--- begin Data block ---

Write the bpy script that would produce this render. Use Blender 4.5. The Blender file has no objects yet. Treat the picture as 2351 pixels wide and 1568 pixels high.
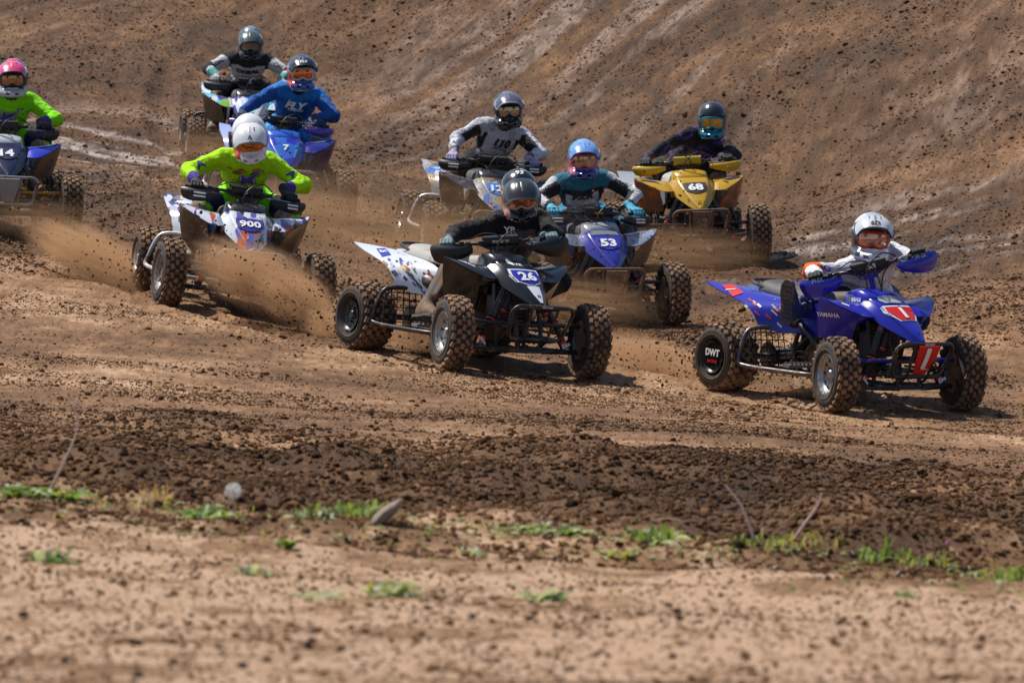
import bpy, math, random
import numpy as np
from mathutils import Vector, Matrix, Quaternion
from mathutils.bvhtree import BVHTree

R = math.radians
random.seed(7)
rng = np.random.default_rng(7)
scene = bpy.context.scene
col = scene.collection

# ------------------------------------------------------------------ camera
CAM_Z, PITCH, LENS = 4.61, 6.17, 200.0
FPX = 2351 * LENS / 36.0                 # focal length in reference pixels (2351 wide)
cam_d = bpy.data.cameras.new('camera'); cam = bpy.data.objects.new('camera', cam_d); col.objects.link(cam)
cam_d.lens = LENS; cam_d.sensor_width = 36.0; cam_d.sensor_fit = 'HORIZONTAL'
cam_d.clip_start = 0.5; cam_d.clip_end = 3000
cam.location = (0, 0, CAM_Z); cam.rotation_euler = (R(90 - PITCH), 0, 0)
cam_d.dof.use_dof = True; cam_d.dof.focus_distance = 39.0; cam_d.dof.aperture_fstop = 7.1
scene.camera = cam

# ------------------------------------------------------------------ sky and sun
SUN = Vector((-0.50, 0.46, 1.0)).normalized()
world = bpy.data.worlds.new('World'); scene.world = world; world.use_nodes = True
wn = world.node_tree; bg = wn.nodes['Background']
sky = wn.nodes.new('ShaderNodeTexSky'); sky.sky_type = 'NISHITA'; sky.sun_disc = False
sky.sun_elevation = math.asin(SUN.z); sky.sun_rotation = math.atan2(SUN.x, SUN.y)
sky.air_density = 1.0; sky.dust_density = 1.2; sky.altitude = 300
wn.links.new(sky.outputs[0], bg.inputs[0]); bg.inputs[1].default_value = 0.088
sl = bpy.data.lights.new('sun', 'SUN'); sl.energy = 5.0; sl.angle = R(0.55); sl.color = (1.0, 0.95, 0.87)
so = bpy.data.objects.new('sun', sl); col.objects.link(so)
so.rotation_euler = (-SUN).to_track_quat('-Z', 'Y').to_euler(); so.location = (-20, 20, 40)
vs = scene.view_settings
vs.view_transform = 'Standard'; vs.look = 'None'; vs.gamma = 1; vs.exposure = 0.24; vs.use_curve_mapping = False
scene.cycles.max_bounces = 6; scene.cycles.diffuse_bounces = 3; scene.cycles.glossy_bounces = 3
scene.cycles.transmission_bounces = 4; scene.cycles.transparent_max_bounces = 12; scene.cycles.volume_bounces = 1
scene.cycles.volume_step_rate = 2.0; scene.cycles.volume_max_steps = 96
scene.cycles.use_denoising = True

CAM_M = Matrix.Translation((0, 0, CAM_Z)) @ Matrix.Rotation(R(90 - PITCH), 4, 'X')
CAM_R = np.array(CAM_M.to_3x3())

def at(u, v, D):
    """World point that stands at distance D (along the view axis) where the photograph shows (u, v)."""
    return CAM_M @ Vector(((u - 1175.5) / FPX * D, (784 - v) / FPX * D, -D))

# ------------------------------------------------------------------ numpy noise
_tab = np.random.default_rng(3).random((257, 257))
_tab[256, :] = _tab[0, :]; _tab[:, 256] = _tab[:, 0]
def vnoise(x, y):
    xi = np.floor(x); yi = np.floor(y); fx = x - xi; fy = y - yi
    xi = xi.astype(np.int64) & 255; yi = yi.astype(np.int64) & 255
    fx = fx * fx * (3 - 2 * fx); fy = fy * fy * (3 - 2 * fy)
    a = _tab[xi, yi]; b = _tab[xi + 1, yi]; c = _tab[xi, yi + 1]; d = _tab[xi + 1, yi + 1]
    return (a + (b - a) * fx) * (1 - fy) + (c + (d - c) * fx) * fy
def fbm(x, y, octs=4, gain=0.5):
    s = 0; a = 1.0; n = 0
    for o in range(octs):
        s = s + a * vnoise(x * 2 ** o + 17.3 * o, y * 2 ** o + 9.1 * o); n += a; a *= gain
    return s / n
def sstep(a, b, x):
    t = np.clip((x - a) / (b - a), 0, 1); return t * t * (3 - 2 * t)

# ------------------------------------------------------------------ mesh helpers
def link_mesh(name, me, mat=None, parent=None):
    o = bpy.data.objects.new(name, me); col.objects.link(o)
    if parent is not None: o.parent = parent
    if mat is not None:
        if not me.materials: me.materials.append(None)
        o.material_slots[0].link = 'OBJECT'; o.material_slots[0].material = mat
    return o

def mesh_from(v, f, smooth=True, name='m', angle=None):
    me = bpy.data.meshes.new(name)
    me.from_pydata([tuple(map(float, p)) for p in v], [], [tuple(int(i) for i in q) for q in f])
    me.update()
    if smooth:
        me.polygons.foreach_set('use_smooth', np.ones(len(me.polygons), dtype=bool))
        if angle: me.set_sharp_from_angle(angle=R(angle))
    return me

def fast_mesh(name, verts, faces, smooth=True):
    """verts (n,3), faces (m,k) arrays of one face size."""
    verts = np.ascontiguousarray(verts, dtype=np.float32); faces = np.ascontiguousarray(faces, dtype=np.int32)
    me = bpy.data.meshes.new(name); k = faces.shape[1]
    me.vertices.add(len(verts)); me.vertices.foreach_set('co', verts.ravel())
    me.loops.add(faces.size); me.loops.foreach_set('vertex_index', faces.ravel())
    me.polygons.add(len(faces))
    me.polygons.foreach_set('loop_start', np.arange(0, faces.size, k, dtype=np.int32))
    me.polygons.foreach_set('loop_total', np.full(len(faces), k, dtype=np.int32))
    me.update(calc_edges=True); me.validate()
    me.polygons.foreach_set('use_smooth', np.full(len(me.polygons), smooth, dtype=bool))
    return me

def crom(P, n, closed=False):
    """Catmull-Rom through the points of P along axis 0, n samples per span."""
    P = np.asarray(P, float); m = len(P)
    if m < 2: return P
    out = []
    spans = m if closed else m - 1
    for i in range(spans):
        if closed: p0, p1, p2, p3 = P[(i - 1) % m], P[i], P[(i + 1) % m], P[(i + 2) % m]
        else: p0, p1, p2, p3 = P[max(i - 1, 0)], P[i], P[i + 1], P[min(i + 2, m - 1)]
        for k in range(n):
            t = k / n
            out.append(0.5 * (2 * p1 + (p2 - p0) * t + (2 * p0 - 5 * p1 + 4 * p2 - p3) * t * t + (3 * p1 - p0 - 3 * p2 + p3) * t ** 3))
    if not closed: out.append(P[-1])
    return np.array(out)

class MB:
    def __init__(s): s.v = []; s.f = []
    def add(s, v, f):
        o = len(s.v); s.v += [tuple(p) for p in v]; s.f += [tuple(i + o for i in q) for q in f]; return s
    def box(s, c, size, rot=None, taper=1.0):
        x, y, z = [d / 2 for d in size]; v = []
        for sx, sy, sz in ((-1,-1,-1),(1,-1,-1),(1,1,-1),(-1,1,-1),(-1,-1,1),(1,-1,1),(1,1,1),(-1,1,1)):
            k = taper if sz > 0 else 1.0
            p = Vector((sx * x * k, sy * y * k, sz * z))
            if rot: p = rot @ p
            v.append(p + Vector(c))
        return s.add(v, [(0,3,2,1),(4,5,6,7),(0,1,5,4),(1,2,6,5),(2,3,7,6),(3,0,4,7)])
    def tube(s, pts, r, sides=8, closed=False, smooth=0, cap=True):
        P = np.asarray(pts, float)
        if smooth: P = crom(P, smooth, closed)
        n = len(P); rr = np.full(n, r) if np.isscalar(r) else np.interp(np.linspace(0, 1, n), np.linspace(0, 1, len(r)), r)
        T = np.roll(P, -1, 0) - np.roll(P, 1, 0) if closed else np.gradient(P, axis=0)
        T /= np.linalg.norm(T, axis=1)[:, None] + 1e-12
        u = np.cross(T[0], (0, 0, 1.0))
        if np.linalg.norm(u) < 1e-3: u = np.cross(T[0], (1.0, 0, 0))
        u /= np.linalg.norm(u); rings = []
        for i in range(n):
            u = u - T[i] * u.dot(T[i]); u /= np.linalg.norm(u) + 1e-12; w = np.cross(T[i], u)
            a = np.arange(sides) * 2 * math.pi / sides
            rings.append(P[i] + rr[i] * (np.cos(a)[:, None] * u + np.sin(a)[:, None] * w))
        v = np.concatenate(rings); f = []
        for i in range(n if closed else n - 1):
            j = (i + 1) % n
            for k in range(sides):
                l = (k + 1) % sides; f.append((i * sides + k, i * sides + l, j * sides + l, j * sides + k))
        if cap and not closed:
            f.append(tuple(range(sides))[::-1]); f.append(tuple(range((n - 1) * sides, n * sides)))
        return s.add(v, f)
    def lathe(s, prof, n=24, axis='y', c=(0, 0, 0)):
        """prof = list of (radius, offset along the axis)."""
        v = []; f = []; m = len(prof)
        for i in range(n):
            a = 2 * math.pi * i / n
            for r, h in prof:
                p = (r * math.cos(a), h, r * math.sin(a)) if axis == 'y' else ((h, r * math.cos(a), r * math.sin(a)) if axis == 'x' else (r * math.cos(a), r * math.sin(a), h))
                v.append((p[0] + c[0], p[1] + c[1], p[2] + c[2]))
        for i in range(n):
            j = (i + 1) % n
            for k in range(m - 1): f.append((i * m + k, i * m + k + 1, j * m + k + 1, j * m + k))
        return s.add(v, f)
    def sheet(s, ctrl, ru=4, rv=4, thick=0.005):
        """Curved sheet with thickness through a grid of control points."""
        P = np.asarray(ctrl, float)
        P = crom(P, ru); P = np.swapaxes(crom(np.swapaxes(P, 0, 1), rv), 0, 1)
        m, n = P.shape[:2]
        N = np.cross(np.gradient(P, axis=0), np.gradient(P, axis=1)); N /= np.linalg.norm(N, axis=2)[:, :, None] + 1e-12
        A = P + N * thick / 2; B = P - N * thick / 2
        v = np.concatenate([A.reshape(-1, 3), B.reshape(-1, 3)]); o = m * n; f = []
        I = lambda i, j: i * n + j
        for i in range(m - 1):
            for j in range(n - 1):
                f.append((I(i, j), I(i + 1, j), I(i + 1, j + 1), I(i, j + 1)))
                f.append((o + I(i, j), o + I(i, j + 1), o + I(i + 1, j + 1), o + I(i + 1, j)))
        for i in range(m - 1):
            f.append((I(i, 0), o + I(i, 0), o + I(i + 1, 0), I(i + 1, 0)))
            f.append((I(i, n - 1), I(i + 1, n - 1), o + I(i + 1, n - 1), o + I(i, n - 1)))
        for j in range(n - 1):
            f.append((I(0, j), I(0, j + 1), o + I(0, j + 1), o + I(0, j)))
            f.append((I(m - 1, j), o + I(m - 1, j), o + I(m - 1, j + 1), I(m - 1, j + 1)))
        return s.add(v, f)
    def loft(s, rings, ru=4, cap=True):
        """Closed rings (m stations x k points), smoothed along the stations."""
        P = crom(np.asarray(rings, float), ru); P = np.array([crom(r, 3, True) for r in P])
        m, n = P.shape[:2]; f = []
        for i in range(m - 1):
            for k in range(n):
                l = (k + 1) % n; f.append((i * n + k, i * n + l, (i + 1) * n + l, (i + 1) * n + k))
        if cap: f.append(tuple(range(n))[::-1]); f.append(tuple(range((m - 1) * n, m * n)))
        return s.add(P.reshape(-1, 3), f)
    def mirror(s):
        o = MB(); o.v = [(a, -b, c) for a, b, c in s.v]; o.f = [tuple(reversed(q)) for q in s.f]; return o
    def join(s, o): return s.add(o.v, o.f)
    def mesh(s, name='m', smooth=True, angle=40): return mesh_from(s.v, s.f, smooth, name, angle)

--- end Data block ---

Starting with the first line of the data above and ending with the line containing "col = scene.collection", please restate every line exactly, leaving images out.

### Solution to this task
Write the bpy script that would produce this render. Use Blender 4.5. The Blender file has no objects yet. Treat the picture as 2351 pixels wide and 1568 pixels high.
import bpy, math, random
import numpy as np
from mathutils import Vector, Matrix, Quaternion
from mathutils.bvhtree import BVHTree

R = math.radians
random.seed(7)
rng = np.random.default_rng(7)
scene = bpy.context.scene
col = scene.collection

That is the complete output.